The body was found in a semi-desert area near the Yaqui town of Vicam by a local person who was out gathering firewood.

Coming on the same day that two journalists were found murdered, the discovery of what appears to be the Yaqui leader’s corpse constitutes bad news for President Andrés Manuel López Obrador, who has been criticized for his hostility toward, and failure to protect, reporters.

The discovery of what appears to be Rojo Valencia's body will be an especially hard blow for the president, who has made it his special project to bring justice to the Yaquis, who he has described as Mexico’s most persecuted Indigenous group.

Rojo Valencia served as the Yaquis’ spokesman during past conflicts over land and water rights.

He disappeared May 27 amid tensions over Yaqui highway roadblocks protesting gas ducts, water pipelines and railway lines that have been run across their ancestral territory without consulting them or giving them much benefit.

In February, the conflict over the highway blockades came to a head with the death of an Indigenous man killed when a trucker plowed through a Yaqui roadblock, hitting a member of the group.

Businessmen and truckers in Sonora state complain the roadblocks seriously affect the movement of raw materials and export goods, and said protesters are sometimes abusive or demand money to allow them to pass.

On-and-off roadblocks have affected the main highway that leads to the industrial hub of Hermosillo, and from there to the U.S. border.

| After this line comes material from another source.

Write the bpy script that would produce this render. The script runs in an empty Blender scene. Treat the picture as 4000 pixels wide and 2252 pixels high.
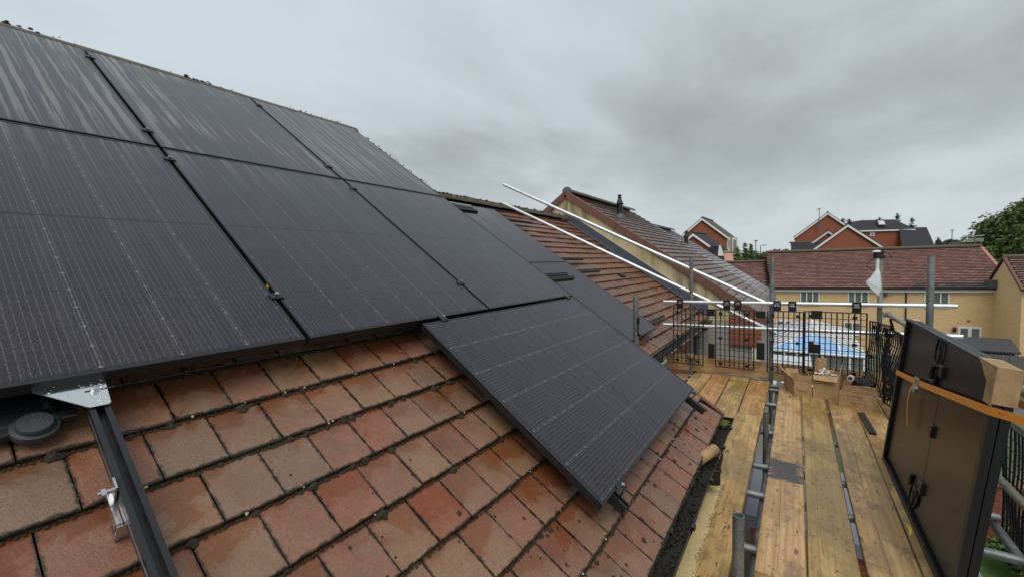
import bpy, bmesh, math, random
from mathutils import Matrix, Vector, noise as mnoise
random.seed(7)
R_ = math.radians
scene = bpy.context.scene
col = scene.collection

# ------------------------------------------------------------------ camera
cam_d = bpy.data.cameras.new('camera'); cam = bpy.data.objects.new('camera', cam_d); col.objects.link(cam)
cam_d.sensor_fit = 'HORIZONTAL'; cam_d.sensor_width = 36.0; cam_d.lens = 36.0 * 1626.06 / 4000.0
cam_d.clip_start = 0.05; cam_d.clip_end = 4000
cam.matrix_world = Matrix(((0.82737486, -0.01105137, 0.56154136, 1.5502),
                           (0.56113938, 0.05889263, -0.82562355, -0.8735),
                           (-0.02394638, 0.99820315, 0.05492764, 6.3514), (0, 0, 0, 1)))
scene.camera = cam

# ------------------------------------------------------------------ node helpers
def nd(t, typ, ins=None, **props):
    n = t.nodes.new(typ)
    for k, v in props.items(): setattr(n, k, v)
    for k, v in (ins or {}).items():
        s = n.inputs[k]
        if isinstance(v, bpy.types.NodeSocket): t.links.new(v, s)
        else: s.default_value = v
    return n
def mth(t, op, a, b=0.0, c=None, clamp=False):
    ins = {0: a, 1: b}
    if c is not None: ins[2] = c
    return nd(t, 'ShaderNodeMath', ins, operation=op, use_clamp=clamp).outputs[0]
def mixc(t, f, a, b, blend='MIX'):
    def c4(v): return (*v, 1.0) if isinstance(v, (tuple, list)) and len(v) == 3 else v
    return nd(t, 'ShaderNodeMix', {0: f, 6: c4(a), 7: c4(b)}, data_type='RGBA', blend_type=blend).outputs[2]
def mixf(t, f, a, b):
    return nd(t, 'ShaderNodeMix', {0: f, 2: a, 3: b}, data_type='FLOAT').outputs[0]
def ramp(t, f, stops, interp='LINEAR'):
    n = nd(t, 'ShaderNodeValToRGB', {0: f}); cr = n.color_ramp; cr.interpolation = interp
    while len(cr.elements) < len(stops): cr.elements.new(0.5)
    for e, (p, c) in zip(cr.elements, stops):
        e.position = p; e.color = (*c, 1.0) if len(c) == 3 else c
    return n.outputs[0]
def step(t, f, a, b):       # smooth 0..1 between a and b
    return nd(t, 'ShaderNodeMapRange', {0: f, 1: a, 2: b, 3: 0.0, 4: 1.0}, interpolation_type='SMOOTHSTEP').outputs[0]
def mapv(t, v, sc=(1, 1, 1), loc=(0, 0, 0), rot=(0, 0, 0)):
    return nd(t, 'ShaderNodeMapping', {0: v, 1: loc, 2: rot, 3: sc}).outputs[0]
def noi(t, v, s, d=4.0, r=0.55, dist=0.0):
    return nd(t, 'ShaderNodeTexNoise', {'Vector': v, 'Scale': s, 'Detail': d, 'Roughness': r, 'Distortion': dist}).outputs[0]
def voro(t, v, s, feat='F1', rnd=1.0):
    return nd(t, 'ShaderNodeTexVoronoi', {'Vector': v, 'Scale': s, 'Randomness': rnd}, feature=feat)
def sep(t, v): return nd(t, 'ShaderNodeSeparateXYZ', {0: v}).outputs
def comb(t, x, y, z): return nd(t, 'ShaderNodeCombineXYZ', {0: x, 1: y, 2: z}).outputs[0]
def tco(t): return nd(t, 'ShaderNodeTexCoord').outputs
def wpos(t): return nd(t, 'ShaderNodeNewGeometry').outputs['Position']
def orand(t): return nd(t, 'ShaderNodeObjectInfo').outputs['Random']
def bump(t, h, strength=0.3, dist=0.01, nrm=None):
    ins = {'Strength': strength, 'Distance': dist, 'Height': h}
    if nrm is not None: ins['Normal'] = nrm
    return nd(t, 'ShaderNodeBump', ins).outputs[0]
def newmat(name):
    m = bpy.data.materials.new(name); m.use_nodes = True; t = m.node_tree; t.nodes.clear(); return m, t
def out(t, base=(.5, .5, .5), rough=.5, metal=0.0, normal=None, **kw):
    ins = {'Base Color': (*base, 1) if isinstance(base, tuple) and len(base) == 3 else base, 'Roughness': rough, 'Metallic': metal}
    if normal is not None: ins['Normal'] = normal
    ins.update(kw)
    p = nd(t, 'ShaderNodeBsdfPrincipled', ins)
    o = nd(t, 'ShaderNodeOutputMaterial'); t.links.new(p.outputs[0], o.inputs[0]); return p

# ------------------------------------------------------------------ world: overcast sky
SUN_EL, SUN_AZ = 58.0, 152.0          # azimuth from +y towards +x
w = bpy.data.worlds.new('World'); scene.world = w; w.use_nodes = True; t = w.node_tree; t.nodes.clear()
g = tco(t)[0]; x, y, z = sep(t, g)
zc = mth(t, 'ADD', mth(t, 'MAXIMUM', z, 0.0), 0.16)
cp = comb(t, mth(t, 'DIVIDE', x, zc), mth(t, 'DIVIDE', y, zc), 0.0)
cp1 = mapv(t, cp, (0.42, 0.27, 1), (-15.548, -24.014, 0), (0, 0, .6825))
n1 = noi(t, cp1, 1.0, 6, 0.5, 0.3)
n2 = noi(t, mapv(t, cp, (1.5, .8, 1), (-19.094, -16.108, 0), (0, 0, .6825)), 1.6, 5, 0.55, 0.4)
cl = mth(t, 'ADD', mth(t, 'MULTIPLY', n1, .79), mth(t, 'MULTIPLY', n2, .21))
ccol = ramp(t, cl, [(.30, (2.45, 2.7, 2.84)), (.42, (3.35, 3.68, 3.85)), (.50, (4.35, 4.8, 5.05)), (.60, (4.95, 5.6, 6.0))])
hz = step(t, z, 0.30, 0.0)
ccol = mixc(t, mth(t, 'MULTIPLY', hz, .62), ccol, (5.15, 5.75, 5.95))
sky = nd(t, 'ShaderNodeTexSky', sky_type='NISHITA', sun_disc=False, sun_elevation=R_(SUN_EL), sun_rotation=R_(SUN_AZ), air_density=1.0, dust_density=3.0).outputs[0]
ccol = mixc(t, .94, sky, ccol)
bg = nd(t, 'ShaderNodeBackground', {0: ccol, 1: 0.11})
wo = nd(t, 'ShaderNodeOutputWorld'); t.links.new(bg.outputs[0], wo.inputs[0])

sd = bpy.data.lights.new('sun', 'SUN'); sd.energy = 1.5; sd.angle = R_(40); sd.color = (1.0, .97, .93)
so = bpy.data.objects.new('sun', sd); col.objects.link(so)
az, el = R_(SUN_AZ), R_(SUN_EL)
so.rotation_euler = (-Vector((math.sin(az) * math.cos(el), math.cos(az) * math.cos(el), math.sin(el)))).to_track_quat('-Z', 'Y').to_euler()
vs = scene.view_settings; vs.view_transform = 'Standard'; vs.look = 'None'; vs.exposure = 0.22; vs.gamma = 1.0; vs.use_curve_mapping = False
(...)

The route is key for the import and export of autos and auto parts, electronics and other goods.

Perhaps best known abroad for the mystical and visionary powers ascribed to them by writer Carlos Castaneda, the Yaquis stubbornly fought the Mexican government’s brutal campaign to eliminate the tribe in the late 1800s and early 1900s.

But they were largely defeated by 1900, and dictator Porfirio Diaz began moving them off their fertile farmland to less valuable territory or to virtual enslavement on haciendas as far away as the far eastern state of Yucatan.

In 2020, López Obrador traveled to Yaqui territory for the establishment of the Justice Commission for the Yaqui People, and he has said he plans to offer an apology on behalf of the government for the genocidal war carried out against them.

The commission has promised housing, development projects and a greater voice for the impoverished Yaqui communities, but some Yaquis aren’t participating in the talks and the agreement has not quelled the protests, which sometimes demand large compensation payments.